Wednesday, August 30, 2006

Godspeed You! Black Emperor (1976)



Godspeed You! Black Emperor (Mitsuo Yanagimachi, 1976)
Japanese Title: Goddo supiido yuu! Burakku emparaa

Japanese cinema of 60's and the 70's can be characterized by the abundance of local films being released that tackled the youth of that era. Nagisa Oshima, Seijun Suzuki, and other filmmakers started seeing the huge gap that was being created by a Japanese society that was fastly modernizing. It seems that the adults who have experienced the tragedies and the hardships of post-war Japan couldn't understand the newly found freedom and wealth that kept the newer generation of Japanese distant from their parents. As the distance is obvious, it an inevitable response that the youth would separate themselves from their parents and band together. Mitsuo Yanagimachi's Godspeed You! Black Emperor is a documentary that followed a biker group and sought to paint a clear and real picture as to who these alienated youth are and why and how they are doing it.

It starts out well and seemed to have a form. The biker group of interest here call themselves Black Emperors and they enjoy riding around Shinjuku with their loud bikes, carrying weapons and seeking fights with other gangs or if not, the city's police. Yanagimachi shows a member being accepted into the gang, with each of the existing members introducing themselves, proudly declaring that they are beggars, school drop-outs, or jobless loafers. It's not a pretty picture --- Japanese kids airspraying city walls with the swastika probably unaware what the symbol means, they shave their eyebrows, trouble their parents with charges of misdemeanors. Then, Yanagimachi shows an intimate picture of one of the members, Decko, who lives with his parents and one night, urges his mom to accompany him to the court the following day. The mother does not attend, and we witness Decko going out of the court, his driving license suspended, and comforted by his fellow gang member.

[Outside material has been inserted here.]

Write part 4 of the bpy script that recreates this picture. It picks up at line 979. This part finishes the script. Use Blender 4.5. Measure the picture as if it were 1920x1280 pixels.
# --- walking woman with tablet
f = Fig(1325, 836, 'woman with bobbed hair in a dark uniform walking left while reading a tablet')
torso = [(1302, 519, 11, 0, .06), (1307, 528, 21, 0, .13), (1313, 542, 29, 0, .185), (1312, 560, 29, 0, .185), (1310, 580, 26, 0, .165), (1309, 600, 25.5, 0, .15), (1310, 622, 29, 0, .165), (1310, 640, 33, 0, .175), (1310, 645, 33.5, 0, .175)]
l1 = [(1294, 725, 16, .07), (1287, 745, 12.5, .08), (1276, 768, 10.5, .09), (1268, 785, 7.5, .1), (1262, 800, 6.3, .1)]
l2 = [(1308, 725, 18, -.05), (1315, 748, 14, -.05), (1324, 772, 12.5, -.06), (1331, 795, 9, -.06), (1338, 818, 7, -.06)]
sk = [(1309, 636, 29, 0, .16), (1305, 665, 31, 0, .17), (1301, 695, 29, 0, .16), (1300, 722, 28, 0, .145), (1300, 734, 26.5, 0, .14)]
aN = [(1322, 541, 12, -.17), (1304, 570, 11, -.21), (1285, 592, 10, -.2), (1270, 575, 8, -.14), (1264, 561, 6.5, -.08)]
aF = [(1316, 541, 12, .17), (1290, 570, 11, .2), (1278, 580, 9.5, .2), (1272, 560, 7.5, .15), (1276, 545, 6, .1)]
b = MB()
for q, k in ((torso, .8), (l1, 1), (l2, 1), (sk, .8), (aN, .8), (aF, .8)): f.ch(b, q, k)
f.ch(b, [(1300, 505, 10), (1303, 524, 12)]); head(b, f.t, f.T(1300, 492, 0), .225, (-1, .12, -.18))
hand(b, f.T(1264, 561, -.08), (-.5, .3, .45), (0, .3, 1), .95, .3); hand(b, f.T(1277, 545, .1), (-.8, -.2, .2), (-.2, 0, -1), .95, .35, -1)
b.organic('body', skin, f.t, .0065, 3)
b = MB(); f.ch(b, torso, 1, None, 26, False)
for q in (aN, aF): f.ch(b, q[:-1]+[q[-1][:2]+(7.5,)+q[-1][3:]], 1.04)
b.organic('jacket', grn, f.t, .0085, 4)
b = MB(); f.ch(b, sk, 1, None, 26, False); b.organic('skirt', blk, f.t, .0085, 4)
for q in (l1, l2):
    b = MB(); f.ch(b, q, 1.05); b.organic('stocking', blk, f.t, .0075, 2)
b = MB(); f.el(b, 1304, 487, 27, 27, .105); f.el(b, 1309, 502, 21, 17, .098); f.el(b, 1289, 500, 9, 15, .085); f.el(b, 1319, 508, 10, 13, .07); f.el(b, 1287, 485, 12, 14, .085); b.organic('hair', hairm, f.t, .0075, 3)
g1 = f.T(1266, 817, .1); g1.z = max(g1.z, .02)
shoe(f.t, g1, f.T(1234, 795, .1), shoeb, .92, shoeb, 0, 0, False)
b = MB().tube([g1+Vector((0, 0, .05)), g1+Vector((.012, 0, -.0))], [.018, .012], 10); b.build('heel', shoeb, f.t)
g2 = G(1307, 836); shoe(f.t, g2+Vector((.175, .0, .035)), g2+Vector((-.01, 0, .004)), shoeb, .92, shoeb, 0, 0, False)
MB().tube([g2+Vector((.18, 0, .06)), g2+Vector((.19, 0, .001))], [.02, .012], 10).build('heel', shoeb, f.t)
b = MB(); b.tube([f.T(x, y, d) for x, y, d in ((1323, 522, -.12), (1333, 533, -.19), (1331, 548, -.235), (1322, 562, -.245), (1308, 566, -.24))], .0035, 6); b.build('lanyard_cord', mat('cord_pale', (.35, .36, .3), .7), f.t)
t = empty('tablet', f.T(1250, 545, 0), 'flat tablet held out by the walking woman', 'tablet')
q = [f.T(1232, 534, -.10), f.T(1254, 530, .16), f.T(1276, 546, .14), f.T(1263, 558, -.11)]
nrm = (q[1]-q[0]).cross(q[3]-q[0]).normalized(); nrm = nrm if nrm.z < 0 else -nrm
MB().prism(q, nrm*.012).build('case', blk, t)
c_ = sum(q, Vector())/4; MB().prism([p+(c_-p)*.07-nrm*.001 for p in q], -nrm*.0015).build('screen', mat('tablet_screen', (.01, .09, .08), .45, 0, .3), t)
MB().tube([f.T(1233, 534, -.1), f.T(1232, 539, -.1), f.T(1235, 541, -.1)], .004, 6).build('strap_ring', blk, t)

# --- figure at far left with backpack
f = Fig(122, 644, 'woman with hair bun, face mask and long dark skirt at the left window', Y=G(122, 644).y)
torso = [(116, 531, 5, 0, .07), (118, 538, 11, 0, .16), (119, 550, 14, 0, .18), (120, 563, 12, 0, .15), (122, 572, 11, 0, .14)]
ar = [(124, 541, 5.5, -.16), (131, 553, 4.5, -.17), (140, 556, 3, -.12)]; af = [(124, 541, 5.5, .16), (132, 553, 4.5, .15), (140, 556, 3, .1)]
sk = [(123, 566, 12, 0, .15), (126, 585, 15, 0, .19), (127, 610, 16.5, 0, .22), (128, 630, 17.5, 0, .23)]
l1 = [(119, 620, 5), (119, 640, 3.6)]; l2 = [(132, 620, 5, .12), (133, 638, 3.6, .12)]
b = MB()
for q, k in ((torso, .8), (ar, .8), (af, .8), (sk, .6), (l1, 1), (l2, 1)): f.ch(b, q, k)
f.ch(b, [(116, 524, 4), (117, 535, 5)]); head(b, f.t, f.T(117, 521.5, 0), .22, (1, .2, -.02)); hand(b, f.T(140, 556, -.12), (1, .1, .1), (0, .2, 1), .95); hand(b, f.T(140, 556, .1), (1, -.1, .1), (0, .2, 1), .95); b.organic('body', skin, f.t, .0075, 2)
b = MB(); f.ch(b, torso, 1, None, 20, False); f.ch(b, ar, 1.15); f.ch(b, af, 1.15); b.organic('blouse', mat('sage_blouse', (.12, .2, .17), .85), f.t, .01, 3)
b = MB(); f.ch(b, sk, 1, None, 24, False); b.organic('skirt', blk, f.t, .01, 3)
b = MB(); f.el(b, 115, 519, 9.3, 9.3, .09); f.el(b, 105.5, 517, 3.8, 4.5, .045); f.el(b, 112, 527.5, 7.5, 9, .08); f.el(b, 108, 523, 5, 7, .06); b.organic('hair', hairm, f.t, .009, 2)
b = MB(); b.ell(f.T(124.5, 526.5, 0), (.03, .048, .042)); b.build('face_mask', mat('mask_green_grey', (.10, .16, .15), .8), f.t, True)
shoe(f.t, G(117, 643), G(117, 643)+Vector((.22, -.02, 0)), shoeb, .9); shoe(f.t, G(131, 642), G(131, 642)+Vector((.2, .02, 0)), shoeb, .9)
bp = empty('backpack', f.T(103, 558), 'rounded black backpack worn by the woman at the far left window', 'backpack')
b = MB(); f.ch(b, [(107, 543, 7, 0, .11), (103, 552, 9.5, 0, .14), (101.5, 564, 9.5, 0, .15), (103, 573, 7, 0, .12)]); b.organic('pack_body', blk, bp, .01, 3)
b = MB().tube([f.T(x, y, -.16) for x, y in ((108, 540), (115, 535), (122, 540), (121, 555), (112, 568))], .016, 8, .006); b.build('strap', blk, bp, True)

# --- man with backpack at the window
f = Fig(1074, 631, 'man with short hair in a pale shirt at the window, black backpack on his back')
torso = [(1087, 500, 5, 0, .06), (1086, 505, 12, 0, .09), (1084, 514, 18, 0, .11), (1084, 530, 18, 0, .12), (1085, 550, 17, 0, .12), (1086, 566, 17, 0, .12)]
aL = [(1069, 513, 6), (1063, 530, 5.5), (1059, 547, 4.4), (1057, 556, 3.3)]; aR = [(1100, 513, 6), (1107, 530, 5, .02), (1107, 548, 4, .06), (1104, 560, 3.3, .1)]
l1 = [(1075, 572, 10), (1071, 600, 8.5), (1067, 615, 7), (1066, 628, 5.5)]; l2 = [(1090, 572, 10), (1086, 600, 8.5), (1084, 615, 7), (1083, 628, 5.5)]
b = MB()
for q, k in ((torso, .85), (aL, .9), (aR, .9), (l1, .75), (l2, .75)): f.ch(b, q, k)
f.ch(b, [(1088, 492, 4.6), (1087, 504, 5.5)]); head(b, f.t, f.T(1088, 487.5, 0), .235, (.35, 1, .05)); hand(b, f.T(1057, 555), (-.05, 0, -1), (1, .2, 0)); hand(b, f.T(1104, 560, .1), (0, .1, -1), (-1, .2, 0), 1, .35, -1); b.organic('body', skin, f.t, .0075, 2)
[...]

Then the film just stops and drags itself into a meaningless void. Yanagimachi details how the gang works. He shows footages of gangmembers selling dolls and tickets to people, and how the "elders" punish those who lie and pilfer gang funds. We are then entreated to a rather uninteresting and lengthy conversation between two of the younger gangmembers who wanted to quit Black Emperors. The conversations between themselves and then, with the gang's "elders" is not really something I'd like to spend my afternoon watching. It could've been trimmed down as most of the footage is negligible and quite irrelevant to the entire picture.

But the power of Yanagimachi's film isn't with the subject. Today, the Black Emperors seems mundane and not really special, given the fact that being caught for speed driving isn't really not much of a concern these days when kids would rather shoot classmates with a rifle to get attention. Yanagimachi shows great talent with how intimate he has come in showing his subjects. His subjects doesn't seem to mind that a camera is rolling and recording their meetings and their conversations. It's either everything is rehearsed or Yanagimachi has truly earned these gangmembers' trust and confidence that they let him into the gang. A recurring imagery used by Yanagimachi is of the teenagers fastly driving the city streets at night. It's a moving image, which has been often used in cinema to symbolize freedom and living life in the fast lane. Here, despite the fact that the recurring moving image of bikes crowding the streets would always put me in awe, I found it lacking given the fact that the entire film seems to fall short of what it tried to do.